Что он говорит Горацио в этой сцене, которой, опять-таки не будем забывать, предшествовала их долгая беседа на кладбище над черепом Йорика, шута, знавшего как никто, насколько обманчива любая видимость? Что даже гибелью воробья управляет Промысел; что если этому суждено случиться сейчас, то долго дожидаться не придется; если ждать больше не нужно, это случится сейчас; а если не сейчас, то все равно этого не миновать; и коль скоро мы ничего не знаем и не можем знать о настоящем моменте, главное — быть готовым… Можно подумать, что это рассуждение о смерти согласуется с традиционными воззрениями: средневековые мыслители постоянно напоминали, что человек предполагает, но располагает, в конечном счете, Бог. Однако вправе ли мы заключить, что Гамлет, наверняка много передумавший во время своего путешествия в Англию, да и позже, заново открывает здесь для себя истину древних заповедей или, по меньшей мере, имеет в виду мироустройство, которое эти заповеди отражали? Нет, ибо христианство препоручало Промыслу результат наших поступков, а не сами поступки: их, напротив, требовалось взвешивать и соотносить с признанными ценностями. Гамлет же использует старый язык только ради его фаталистической составляющей, желая уклониться от размышления над тем, что ему навязывают, хотя теперь может решиться его судьба: ведь ему предстоит бой на рапирах с блестящим фехтовальщиком, схватка, от которой тем легче отказаться, что есть все основания подозревать подвох. Почему, так и не реализовав свой великий план восстановления справедливости, он соглашается рисковать жизнью? Средневековая этика, да и религия не допустили бы поведения, которое заставляет предположить, что монарх равнодушен к своему призванию, а сыну нет дела до воли отца.

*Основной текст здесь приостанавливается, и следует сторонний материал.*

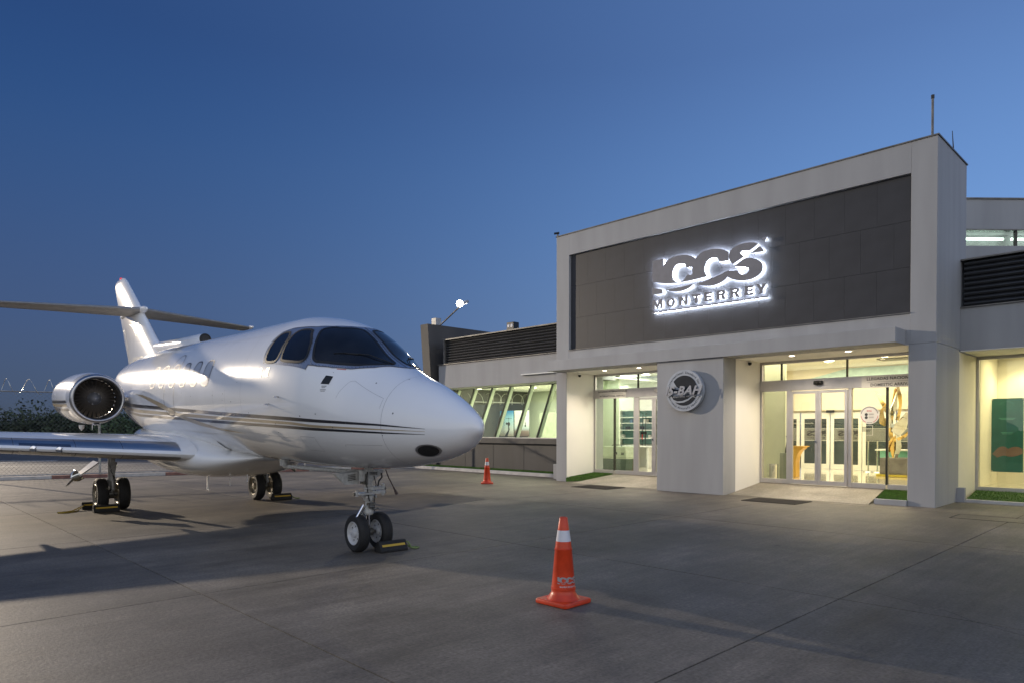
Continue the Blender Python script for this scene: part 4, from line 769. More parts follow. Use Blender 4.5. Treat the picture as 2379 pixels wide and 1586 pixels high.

Итак, вопреки внешним признакам, Гамлет не следует поговорке «береженого Бог бережет», которая в истинном своем значении так прекрасно членила старый универсум, обозначая его полюсы: случай и трансцендентность. Он прибегает к традиционной формуле лишь затем, чтобы переосмыслить ее в совершенно ином духе, в духе подлинного, тотального фатализма. Readiness, которую он проповедует, состоит не в том, чтобы полагаться на Божью волю, остающуюся гарантом наших усилий, хранительницей осмысленности нашего бытия; напротив, эта readiness требует, чтобы мы порвали со всем, чего ждал от нас Бог прошлого, — с отважным, неукоснительным применением в его мире нашей способности суждения, с различением добра и зла. Рефлексию, которая предвидит и организует события, — и преуспевает в этом, поскольку опирается на знание истинных ценностей, — Гамлет заменяет приятием всего происходящего, каким бы неупорядоченным и противоречивым оно ни было, и непротивлением случаю; согласно этой пессимистической философии, наши поступки столь же лишены разумных оснований, сколь и проявляющаяся в них необходимость. Участь человека — пребывать вне смысла, вне бытия и, в равной мере, сознавать это в те минуты, когда нам кажется, что мы поступаем рационально, хотя на деле почти всякий раз подчиняемся безотчетному порыву. Говоря проще, из всех наших дел сохраняет в себе нечто разумное и заслуживает осуществления только одно: стойкое сопротивление любым иллюзиям и готовность с иронией и безразличием принимать всё, всё без исключения, и прежде всего — и главным образом — смерть, то есть сущность всякой жизни.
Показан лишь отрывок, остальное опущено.